1. One proposal for providing technical assistance to the Russians was developed by Theodore Postol of the Massachusetts Institute of Technology. In a 1998 briefing to CBO staff, Postol advocated lending technical support to help Russia develop its own system.

2. U. S. Senate, Recent False Alerts from the Nation's Missile Attack Warning System, Report of Senator Gary Hart and Senator Barry Goldwater to the Senate Committee on Armed Services (October 9, 1980).

3. See, for example, Boris Kagan, Soviet ABM Early Warning System (Satellite-Based Project M) (Falls Church, Va.: Delphic Associates, 1991), pp. 88-90.

4. Vladimir Khryapov and others, "Optical Sensors," Optical Engineering, vol. 31, no. 4 (1992), pp. 678-684.

5. Scott D. Sagan, The Limits of Safety: Organizations, Accidents, and Nuclear Weapons (Princeton, N.J.: Princeton University Press, 1993).

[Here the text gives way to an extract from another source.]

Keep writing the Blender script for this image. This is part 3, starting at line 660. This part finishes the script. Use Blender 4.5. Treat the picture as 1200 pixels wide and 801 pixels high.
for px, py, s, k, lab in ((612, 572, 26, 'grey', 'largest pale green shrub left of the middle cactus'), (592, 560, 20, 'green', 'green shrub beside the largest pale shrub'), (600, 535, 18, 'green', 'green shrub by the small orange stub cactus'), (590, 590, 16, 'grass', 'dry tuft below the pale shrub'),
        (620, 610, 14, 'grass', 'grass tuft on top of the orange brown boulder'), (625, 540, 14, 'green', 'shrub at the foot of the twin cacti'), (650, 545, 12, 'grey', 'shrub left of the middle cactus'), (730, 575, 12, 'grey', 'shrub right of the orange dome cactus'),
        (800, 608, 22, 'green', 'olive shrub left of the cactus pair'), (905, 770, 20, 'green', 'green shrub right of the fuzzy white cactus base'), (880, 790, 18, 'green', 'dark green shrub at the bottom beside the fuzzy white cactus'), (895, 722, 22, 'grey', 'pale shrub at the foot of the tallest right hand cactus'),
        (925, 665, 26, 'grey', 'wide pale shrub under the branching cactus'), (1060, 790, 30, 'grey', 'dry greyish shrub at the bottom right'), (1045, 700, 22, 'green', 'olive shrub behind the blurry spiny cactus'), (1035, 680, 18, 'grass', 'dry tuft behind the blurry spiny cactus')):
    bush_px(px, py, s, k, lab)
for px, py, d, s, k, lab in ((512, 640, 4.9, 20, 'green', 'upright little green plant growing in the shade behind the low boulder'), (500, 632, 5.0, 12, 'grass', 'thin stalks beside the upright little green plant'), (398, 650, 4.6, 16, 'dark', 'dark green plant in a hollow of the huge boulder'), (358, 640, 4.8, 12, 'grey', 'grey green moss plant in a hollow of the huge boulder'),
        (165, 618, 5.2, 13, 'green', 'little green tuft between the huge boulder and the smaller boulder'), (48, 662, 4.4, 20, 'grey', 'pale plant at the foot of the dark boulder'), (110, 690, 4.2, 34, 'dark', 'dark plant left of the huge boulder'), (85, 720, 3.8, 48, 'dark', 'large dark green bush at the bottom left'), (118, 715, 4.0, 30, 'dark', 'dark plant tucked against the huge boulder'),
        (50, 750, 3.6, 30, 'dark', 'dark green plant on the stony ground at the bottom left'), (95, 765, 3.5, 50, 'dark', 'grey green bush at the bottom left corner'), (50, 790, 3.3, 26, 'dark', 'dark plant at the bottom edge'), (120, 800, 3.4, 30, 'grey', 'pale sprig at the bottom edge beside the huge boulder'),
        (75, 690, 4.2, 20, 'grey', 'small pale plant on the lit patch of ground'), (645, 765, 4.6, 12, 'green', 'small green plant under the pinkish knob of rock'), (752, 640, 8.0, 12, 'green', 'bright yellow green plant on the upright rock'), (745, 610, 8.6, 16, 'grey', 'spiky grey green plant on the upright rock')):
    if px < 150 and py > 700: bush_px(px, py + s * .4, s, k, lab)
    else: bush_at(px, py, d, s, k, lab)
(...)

6. These contacts are often referred to as lab-to-lab contacts and have been chiefly undertaken to improve the safety and security of Russia's fissile material.

7. Maxim V. Tarasenko, "Current Status of the Russian Space Programme," Space Policy, vol. 12, no. 1 (1996), pp. 19-28.

8. "Russia Loses New Early-Warning Satellite," Aerospace Daily, July 20, 1998, p. 104. The article cites reports on July 15, 1998, in the Kommersant Daily.